India’s Constitution is ready for gay marriage. Are India’s society and courts?

India’s Constitution is ready for gay marriage. Are India’s society and courts?

In ‘Sex and the Supreme Court’, Saurabh Kirpal writes about how marriage equality will fulfill the Constitution makers’ promise to all Indians.

Marriage is an ancient institution that has existed in virtually every society. Therefore, it seems almost an innate feature of the social structure, an aspect of the human condition. But this statement hides the wide variations in the concept of marriage, both in its form and in its content as well as in its rationale. The song made famous in Frank Sinatra’s words would have us believe that love and marriage are two sides of the same coin – like a horse and carriage. Apparently, you cannot have one without the other!

India’s Constitution is ready for gay marriage. Are India’s society and courts?
India’s Constitution is ready for gay marriage. Are India’s society and courts?

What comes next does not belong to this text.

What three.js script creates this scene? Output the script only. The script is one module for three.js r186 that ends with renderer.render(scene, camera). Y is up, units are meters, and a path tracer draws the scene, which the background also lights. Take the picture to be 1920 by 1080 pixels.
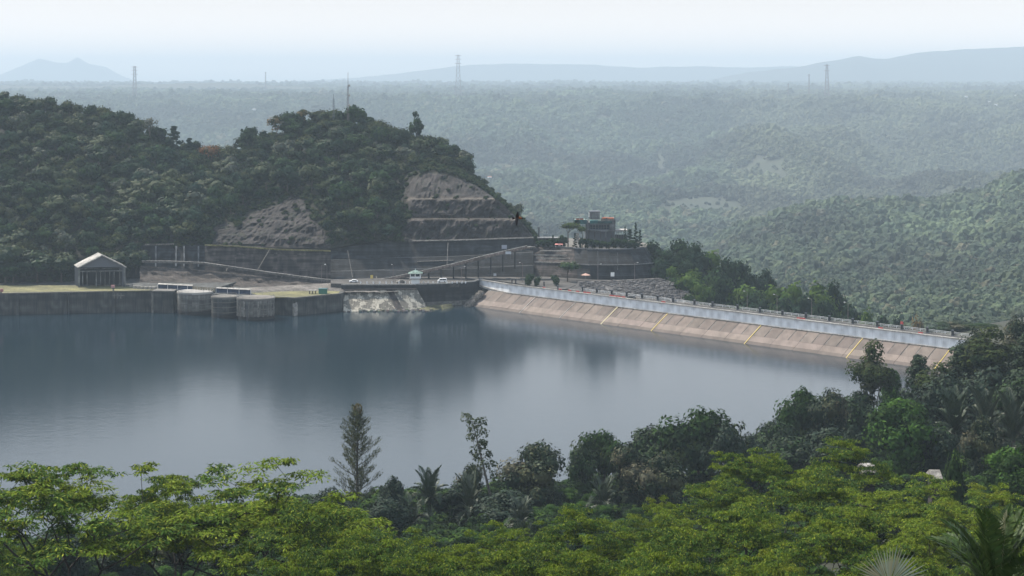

Charming as this picture is, it is hardly true. Historically, marriage has been more about property rights and getting the right in-laws. Love was neither a necessary nor a sufficient reason to get married. Alliances were fixed between families without any intervention on the part of the couple. In India, in the context of the arranged marriage, this still holds true.

Prakasa states that arranged marriages serve six functions in the Indian community:

‘(1) It helps to maintain the social stratification system in the society

(2) gives parents control over family members

(3) enhances the chances to preserve and to continue with the ancestral lineage

(4) provides an opportunity to strengthen the kinship group

(5) allows the consolidation and extension of family property

(6) enables the elders to preserve the principle of endogamy.’

Nevertheless, the institution of marriage has changed undeniably. Once women became freer and more able to assert themselves, they also ventured out to choose their own partner.

Marriage lies at the intersection of society and the law. Societal traditions are crystallized into the rules relating to marriage by law. The law is however a dynamic concept. Inevitably the nature of marriage would change if there is a change in society. Consequently, the law would have to be amended to keep pace with this societal change. However, one cannot ignore that the supreme source of the law is the Constitution, and hence the egalitarian and liberating spirit of the Constitution must necessarily interact with social rules. Even if society does not change, the principles of the Constitution must nevertheless apply.

The recent judgement decriminalizing unnatural sex was based to a large extent on the autonomous right of an individual to choose her own partner, regardless of sex. In an interesting passage, Chief Justice Dipak Misra speaking for himself and Justice Khanwilkar said that ‘There can be no doubt that an individual also has a right to a union under Article 21 of the Constitution. When we say union, we do not mean the union of marriage, though marriage is a union. As a concept, union also means companionship in every sense of the word, be it physical, mental, sexual or emotional. The LGBTQ communities is seeking realization of its basic right to companionship, so long as such a companionship is consensual, free from the vice of deceit, force, coercion and does not result in violation of the fundamental rights of others.’

The line ‘When we say union, we do not mean the union of marriage, though marriage is a union’ is particularly interesting. At first blush, the Chief Justice seems to suggest that Article 21 does not confer a right to gay marriage, just a union. But if union includes marriage, how can the right to marriage possibly be excluded from the fundamental right to life? The Chief Justice noted that ‘even marriage was not equated to procreation’ and hence, non-procreative sex could not be against the order of nature. That, of course, begs the question, if procreation is not the purpose of marriage, why deny that right that extends to heterosexual couples to gay couples?

Justice Chandrachud, who was party to the Navtej Johar judgement, had also authored a judgement in the privacy case. The privacy case in fact could reasonably be said to be the foundation of the Navtej Johar judgement. In several passages, he laid the groundwork not merely for the eventual overruling of the Suresh Kumar Koushal judgement but also for the recognition of gay marriage. Justice Chandrachud held that ‘family, marriage, procreation and sexual orientation are all integral to the dignity of the individual. Above all, the privacy of the individual recognizes an inviolable right to determine how freedom shall be exercised’.

Justice Sanjay Kishen Kaul held that ‘It is an individual’s choice as to who enters his house, how he lives and in what relationship. The privacy of the home must protect the family, marriage, procreation and sexual orientation which are all important aspects of dignity.’ Thus a majority of at least five of the nine judges who were party to the judgement held that people of alternate sexuality had a right to family life, which included marriage.

Since the issue did not directly arise in that case, the Court probably held back in ruling finally on the issue. Of course, how the courts rule once the matter comes before them is uncertain. Even the Union of India, though it did not oppose the petition in the Navtej Johar case, filed an affidavit stating that in case the Court was going to address the issue of gay marriage, it would have taken a different stand.